■ **TASK BRIEF**:
From the first line of the data through the line containing "2.3), 'grey_plaster', E_)", return each line exactly.

-- start COLLECTED MATERIAL --

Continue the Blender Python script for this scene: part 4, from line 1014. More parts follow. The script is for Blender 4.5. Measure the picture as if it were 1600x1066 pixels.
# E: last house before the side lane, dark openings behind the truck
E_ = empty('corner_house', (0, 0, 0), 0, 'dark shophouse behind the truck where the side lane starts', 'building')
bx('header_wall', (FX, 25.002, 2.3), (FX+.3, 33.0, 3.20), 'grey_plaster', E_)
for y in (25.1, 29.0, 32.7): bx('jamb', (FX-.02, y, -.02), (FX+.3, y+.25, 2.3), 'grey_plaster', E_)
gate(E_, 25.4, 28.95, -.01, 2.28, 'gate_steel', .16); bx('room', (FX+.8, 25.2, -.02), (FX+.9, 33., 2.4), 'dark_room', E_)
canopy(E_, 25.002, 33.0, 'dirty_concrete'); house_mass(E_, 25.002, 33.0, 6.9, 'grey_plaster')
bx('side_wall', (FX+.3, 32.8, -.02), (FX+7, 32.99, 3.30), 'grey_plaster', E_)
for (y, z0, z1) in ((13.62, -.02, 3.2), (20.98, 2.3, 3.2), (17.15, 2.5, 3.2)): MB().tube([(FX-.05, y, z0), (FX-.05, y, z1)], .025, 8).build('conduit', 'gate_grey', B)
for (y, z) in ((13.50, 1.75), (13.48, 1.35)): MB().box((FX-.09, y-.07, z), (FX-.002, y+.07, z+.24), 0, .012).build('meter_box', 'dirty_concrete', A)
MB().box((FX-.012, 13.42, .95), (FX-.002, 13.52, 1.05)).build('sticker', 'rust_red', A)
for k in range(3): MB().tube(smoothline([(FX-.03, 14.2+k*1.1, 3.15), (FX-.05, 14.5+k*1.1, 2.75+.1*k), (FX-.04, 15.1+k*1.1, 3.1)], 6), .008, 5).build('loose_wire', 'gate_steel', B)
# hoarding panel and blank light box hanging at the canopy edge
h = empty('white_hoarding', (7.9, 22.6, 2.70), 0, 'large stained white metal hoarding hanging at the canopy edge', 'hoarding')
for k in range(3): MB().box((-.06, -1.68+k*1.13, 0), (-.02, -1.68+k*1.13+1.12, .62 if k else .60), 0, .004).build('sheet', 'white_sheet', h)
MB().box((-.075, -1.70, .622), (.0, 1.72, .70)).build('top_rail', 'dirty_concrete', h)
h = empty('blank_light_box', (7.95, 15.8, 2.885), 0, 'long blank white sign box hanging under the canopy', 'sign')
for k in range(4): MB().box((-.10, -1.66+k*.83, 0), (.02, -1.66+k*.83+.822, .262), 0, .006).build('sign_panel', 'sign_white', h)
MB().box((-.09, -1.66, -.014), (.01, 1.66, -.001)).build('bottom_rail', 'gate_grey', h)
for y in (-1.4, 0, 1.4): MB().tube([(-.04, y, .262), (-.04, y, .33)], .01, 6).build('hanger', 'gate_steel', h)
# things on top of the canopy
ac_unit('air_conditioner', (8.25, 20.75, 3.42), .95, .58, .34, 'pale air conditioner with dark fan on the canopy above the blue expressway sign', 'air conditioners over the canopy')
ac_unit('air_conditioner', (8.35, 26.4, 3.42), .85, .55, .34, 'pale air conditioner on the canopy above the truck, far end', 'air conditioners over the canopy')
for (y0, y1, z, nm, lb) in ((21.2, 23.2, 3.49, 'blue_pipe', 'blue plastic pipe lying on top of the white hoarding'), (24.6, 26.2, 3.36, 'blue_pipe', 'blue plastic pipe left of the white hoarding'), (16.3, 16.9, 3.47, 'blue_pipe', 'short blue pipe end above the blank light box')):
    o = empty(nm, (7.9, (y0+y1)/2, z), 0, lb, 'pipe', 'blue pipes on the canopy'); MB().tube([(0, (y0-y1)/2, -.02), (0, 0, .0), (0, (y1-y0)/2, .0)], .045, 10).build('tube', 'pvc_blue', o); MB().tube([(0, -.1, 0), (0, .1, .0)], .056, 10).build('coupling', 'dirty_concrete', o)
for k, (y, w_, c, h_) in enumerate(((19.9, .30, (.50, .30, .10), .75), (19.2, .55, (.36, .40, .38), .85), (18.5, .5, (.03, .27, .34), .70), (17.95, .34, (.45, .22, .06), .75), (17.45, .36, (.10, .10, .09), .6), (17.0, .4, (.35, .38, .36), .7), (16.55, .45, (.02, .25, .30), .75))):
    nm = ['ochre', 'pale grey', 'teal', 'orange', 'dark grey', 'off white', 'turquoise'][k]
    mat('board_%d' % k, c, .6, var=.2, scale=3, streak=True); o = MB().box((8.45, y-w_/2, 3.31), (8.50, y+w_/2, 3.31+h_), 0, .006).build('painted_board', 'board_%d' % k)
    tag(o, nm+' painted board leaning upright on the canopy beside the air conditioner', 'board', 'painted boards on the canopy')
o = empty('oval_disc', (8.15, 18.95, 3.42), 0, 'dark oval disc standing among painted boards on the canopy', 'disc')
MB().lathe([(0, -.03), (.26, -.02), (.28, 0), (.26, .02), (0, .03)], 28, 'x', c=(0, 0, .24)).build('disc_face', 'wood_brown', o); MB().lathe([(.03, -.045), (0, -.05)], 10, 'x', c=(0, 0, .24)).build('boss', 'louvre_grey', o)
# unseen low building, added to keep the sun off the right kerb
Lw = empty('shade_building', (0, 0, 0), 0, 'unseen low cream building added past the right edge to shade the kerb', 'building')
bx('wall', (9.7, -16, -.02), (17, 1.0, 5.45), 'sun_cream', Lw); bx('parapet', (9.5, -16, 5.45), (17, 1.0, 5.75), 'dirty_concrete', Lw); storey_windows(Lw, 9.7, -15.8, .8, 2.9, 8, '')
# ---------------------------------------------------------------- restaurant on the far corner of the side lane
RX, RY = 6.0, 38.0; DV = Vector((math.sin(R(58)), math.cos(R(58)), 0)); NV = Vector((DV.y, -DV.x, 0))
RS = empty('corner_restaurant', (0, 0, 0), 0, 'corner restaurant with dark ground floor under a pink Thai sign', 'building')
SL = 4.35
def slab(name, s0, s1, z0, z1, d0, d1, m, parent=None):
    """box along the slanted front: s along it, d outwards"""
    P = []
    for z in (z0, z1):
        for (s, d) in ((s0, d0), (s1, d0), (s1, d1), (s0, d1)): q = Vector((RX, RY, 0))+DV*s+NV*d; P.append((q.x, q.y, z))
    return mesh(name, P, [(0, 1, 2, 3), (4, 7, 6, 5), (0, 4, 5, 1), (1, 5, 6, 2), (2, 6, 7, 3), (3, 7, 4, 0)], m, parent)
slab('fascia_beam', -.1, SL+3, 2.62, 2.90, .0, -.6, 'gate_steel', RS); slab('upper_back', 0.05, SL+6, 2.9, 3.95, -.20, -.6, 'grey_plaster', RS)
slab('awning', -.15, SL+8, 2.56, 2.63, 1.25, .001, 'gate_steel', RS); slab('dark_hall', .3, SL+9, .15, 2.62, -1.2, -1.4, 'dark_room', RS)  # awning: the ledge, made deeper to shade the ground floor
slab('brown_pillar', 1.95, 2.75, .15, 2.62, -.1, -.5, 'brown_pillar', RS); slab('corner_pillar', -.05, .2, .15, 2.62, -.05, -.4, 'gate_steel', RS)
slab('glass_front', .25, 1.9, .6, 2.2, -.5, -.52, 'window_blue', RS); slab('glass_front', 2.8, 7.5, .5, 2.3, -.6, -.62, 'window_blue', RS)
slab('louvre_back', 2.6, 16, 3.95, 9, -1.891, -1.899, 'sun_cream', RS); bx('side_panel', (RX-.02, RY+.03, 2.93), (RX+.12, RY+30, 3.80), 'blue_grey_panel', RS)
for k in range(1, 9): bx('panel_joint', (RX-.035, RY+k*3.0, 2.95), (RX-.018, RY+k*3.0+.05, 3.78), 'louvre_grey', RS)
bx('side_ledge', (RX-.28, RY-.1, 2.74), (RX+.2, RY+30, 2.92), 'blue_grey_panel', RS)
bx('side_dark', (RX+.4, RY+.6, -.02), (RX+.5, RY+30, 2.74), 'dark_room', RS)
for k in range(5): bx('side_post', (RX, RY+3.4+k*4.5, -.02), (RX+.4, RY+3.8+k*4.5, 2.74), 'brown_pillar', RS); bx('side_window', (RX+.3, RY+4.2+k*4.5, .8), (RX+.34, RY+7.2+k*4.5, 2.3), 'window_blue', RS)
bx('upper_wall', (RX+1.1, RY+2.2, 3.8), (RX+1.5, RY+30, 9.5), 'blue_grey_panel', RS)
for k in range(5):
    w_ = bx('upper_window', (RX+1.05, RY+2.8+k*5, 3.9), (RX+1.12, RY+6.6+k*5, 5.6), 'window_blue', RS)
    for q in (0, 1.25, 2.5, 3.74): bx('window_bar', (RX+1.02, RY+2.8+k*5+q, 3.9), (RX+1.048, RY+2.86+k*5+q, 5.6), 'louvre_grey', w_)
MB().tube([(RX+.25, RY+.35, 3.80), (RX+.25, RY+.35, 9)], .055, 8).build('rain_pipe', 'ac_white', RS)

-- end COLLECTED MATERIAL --

■ **SOLUTION FOR THIS TASK**:
Continue the Blender Python script for this scene: part 4, from line 1014. More parts follow. The script is for Blender 4.5. Measure the picture as if it were 1600x1066 pixels.
# E: last house before the side lane, dark openings behind the truck
E_ = empty('corner_house', (0, 0, 0), 0, 'dark shophouse behind the truck where the side lane starts', 'building')
bx('header_wall', (FX, 25.002, 2.3), (FX+.3, 33.0, 3.20), 'grey_plaster', E_)
for y in (25.1, 29.0, 32.7): bx('jamb', (FX-.02, y, -.02), (FX+.3, y+.25, 2.3), 'grey_plaster', E_)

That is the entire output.